● **Exercise details**: Quote the material below exactly as written, from the first line to the line that holds "random.seed(7)", endpoints included.

● **Dataset content**:
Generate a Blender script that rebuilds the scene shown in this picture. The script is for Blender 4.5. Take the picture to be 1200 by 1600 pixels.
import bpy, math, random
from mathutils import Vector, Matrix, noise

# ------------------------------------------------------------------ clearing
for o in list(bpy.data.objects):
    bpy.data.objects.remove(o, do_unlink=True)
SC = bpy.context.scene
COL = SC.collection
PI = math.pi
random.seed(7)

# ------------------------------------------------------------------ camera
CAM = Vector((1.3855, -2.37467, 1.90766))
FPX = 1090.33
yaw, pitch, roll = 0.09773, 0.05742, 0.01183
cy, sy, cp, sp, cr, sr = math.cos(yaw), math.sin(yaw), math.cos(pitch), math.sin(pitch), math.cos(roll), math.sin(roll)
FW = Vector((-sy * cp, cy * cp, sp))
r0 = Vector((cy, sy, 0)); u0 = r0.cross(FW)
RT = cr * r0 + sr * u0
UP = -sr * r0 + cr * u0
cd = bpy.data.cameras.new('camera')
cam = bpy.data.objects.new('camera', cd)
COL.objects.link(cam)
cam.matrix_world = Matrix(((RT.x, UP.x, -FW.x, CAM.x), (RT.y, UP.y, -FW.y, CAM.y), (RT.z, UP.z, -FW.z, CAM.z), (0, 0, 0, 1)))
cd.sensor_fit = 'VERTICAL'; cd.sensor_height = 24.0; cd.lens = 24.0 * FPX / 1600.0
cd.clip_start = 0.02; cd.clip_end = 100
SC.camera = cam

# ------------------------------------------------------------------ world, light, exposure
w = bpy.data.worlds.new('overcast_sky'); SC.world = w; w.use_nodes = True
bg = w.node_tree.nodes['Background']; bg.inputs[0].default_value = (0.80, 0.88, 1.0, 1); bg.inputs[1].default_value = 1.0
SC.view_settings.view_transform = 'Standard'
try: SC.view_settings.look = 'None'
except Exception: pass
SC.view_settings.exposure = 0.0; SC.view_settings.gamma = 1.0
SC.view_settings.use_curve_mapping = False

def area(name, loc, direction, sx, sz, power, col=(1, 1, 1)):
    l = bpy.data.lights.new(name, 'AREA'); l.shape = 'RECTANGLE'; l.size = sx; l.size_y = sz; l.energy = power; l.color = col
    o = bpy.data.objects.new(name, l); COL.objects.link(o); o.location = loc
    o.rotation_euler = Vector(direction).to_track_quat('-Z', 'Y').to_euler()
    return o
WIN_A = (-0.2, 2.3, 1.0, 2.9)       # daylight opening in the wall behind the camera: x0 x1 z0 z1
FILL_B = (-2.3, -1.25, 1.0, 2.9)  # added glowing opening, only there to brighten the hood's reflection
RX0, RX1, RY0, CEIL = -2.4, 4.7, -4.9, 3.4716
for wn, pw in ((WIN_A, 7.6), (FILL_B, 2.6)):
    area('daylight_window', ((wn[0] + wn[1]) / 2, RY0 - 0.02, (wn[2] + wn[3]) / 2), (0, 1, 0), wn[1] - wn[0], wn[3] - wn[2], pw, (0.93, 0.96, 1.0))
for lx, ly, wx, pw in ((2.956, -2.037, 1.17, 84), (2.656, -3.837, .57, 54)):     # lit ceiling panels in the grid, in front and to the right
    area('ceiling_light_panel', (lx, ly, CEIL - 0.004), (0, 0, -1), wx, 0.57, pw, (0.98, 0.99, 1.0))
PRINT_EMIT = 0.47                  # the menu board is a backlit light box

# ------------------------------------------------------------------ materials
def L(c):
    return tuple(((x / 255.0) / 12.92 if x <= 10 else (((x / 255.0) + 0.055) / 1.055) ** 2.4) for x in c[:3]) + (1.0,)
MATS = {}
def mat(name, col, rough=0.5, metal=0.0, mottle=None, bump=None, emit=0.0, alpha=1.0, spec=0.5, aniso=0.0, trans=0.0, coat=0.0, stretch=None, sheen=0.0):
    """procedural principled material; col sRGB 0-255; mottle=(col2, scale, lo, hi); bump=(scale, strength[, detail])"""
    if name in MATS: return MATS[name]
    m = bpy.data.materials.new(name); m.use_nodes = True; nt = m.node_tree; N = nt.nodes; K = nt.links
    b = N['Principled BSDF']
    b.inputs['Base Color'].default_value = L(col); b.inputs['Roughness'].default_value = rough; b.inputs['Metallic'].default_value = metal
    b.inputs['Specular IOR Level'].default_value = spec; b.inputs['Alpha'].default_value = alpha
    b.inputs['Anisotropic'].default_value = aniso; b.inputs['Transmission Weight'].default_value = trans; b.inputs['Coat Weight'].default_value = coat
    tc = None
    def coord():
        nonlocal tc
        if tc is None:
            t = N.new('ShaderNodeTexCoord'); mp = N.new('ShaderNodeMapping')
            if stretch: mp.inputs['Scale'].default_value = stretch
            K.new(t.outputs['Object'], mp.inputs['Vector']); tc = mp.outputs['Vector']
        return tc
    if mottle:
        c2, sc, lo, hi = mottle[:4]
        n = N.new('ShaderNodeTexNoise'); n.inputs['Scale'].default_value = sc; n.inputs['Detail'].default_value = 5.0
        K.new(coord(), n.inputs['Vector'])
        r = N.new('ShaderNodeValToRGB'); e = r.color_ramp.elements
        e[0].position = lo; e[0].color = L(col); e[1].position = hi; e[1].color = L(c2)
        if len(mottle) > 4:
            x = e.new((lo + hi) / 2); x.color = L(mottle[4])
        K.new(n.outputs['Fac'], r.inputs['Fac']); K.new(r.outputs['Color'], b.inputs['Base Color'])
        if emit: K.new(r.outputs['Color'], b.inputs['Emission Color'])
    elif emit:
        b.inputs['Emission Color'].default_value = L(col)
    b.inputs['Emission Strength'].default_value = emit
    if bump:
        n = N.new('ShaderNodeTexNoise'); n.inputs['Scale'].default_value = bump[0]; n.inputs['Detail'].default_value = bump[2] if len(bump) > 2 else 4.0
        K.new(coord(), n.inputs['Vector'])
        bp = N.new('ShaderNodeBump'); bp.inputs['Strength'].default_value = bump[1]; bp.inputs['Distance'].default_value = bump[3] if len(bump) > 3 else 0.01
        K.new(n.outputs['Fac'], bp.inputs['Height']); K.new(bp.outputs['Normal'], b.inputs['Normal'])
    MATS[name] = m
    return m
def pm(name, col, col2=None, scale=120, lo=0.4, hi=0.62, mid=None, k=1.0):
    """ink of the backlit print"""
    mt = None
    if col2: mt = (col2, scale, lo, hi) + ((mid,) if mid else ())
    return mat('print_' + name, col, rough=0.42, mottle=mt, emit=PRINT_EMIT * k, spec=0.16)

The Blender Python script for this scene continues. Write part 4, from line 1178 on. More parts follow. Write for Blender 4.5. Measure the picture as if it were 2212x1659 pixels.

● **Problem solution**:
Generate a Blender script that rebuilds the scene shown in this picture. The script is for Blender 4.5. Take the picture to be 1200 by 1600 pixels.
import bpy, math, random
from mathutils import Vector, Matrix, noise

# ------------------------------------------------------------------ clearing
for o in list(bpy.data.objects):
    bpy.data.objects.remove(o, do_unlink=True)
SC = bpy.context.scene
COL = SC.collection
PI = math.pi
random.seed(7)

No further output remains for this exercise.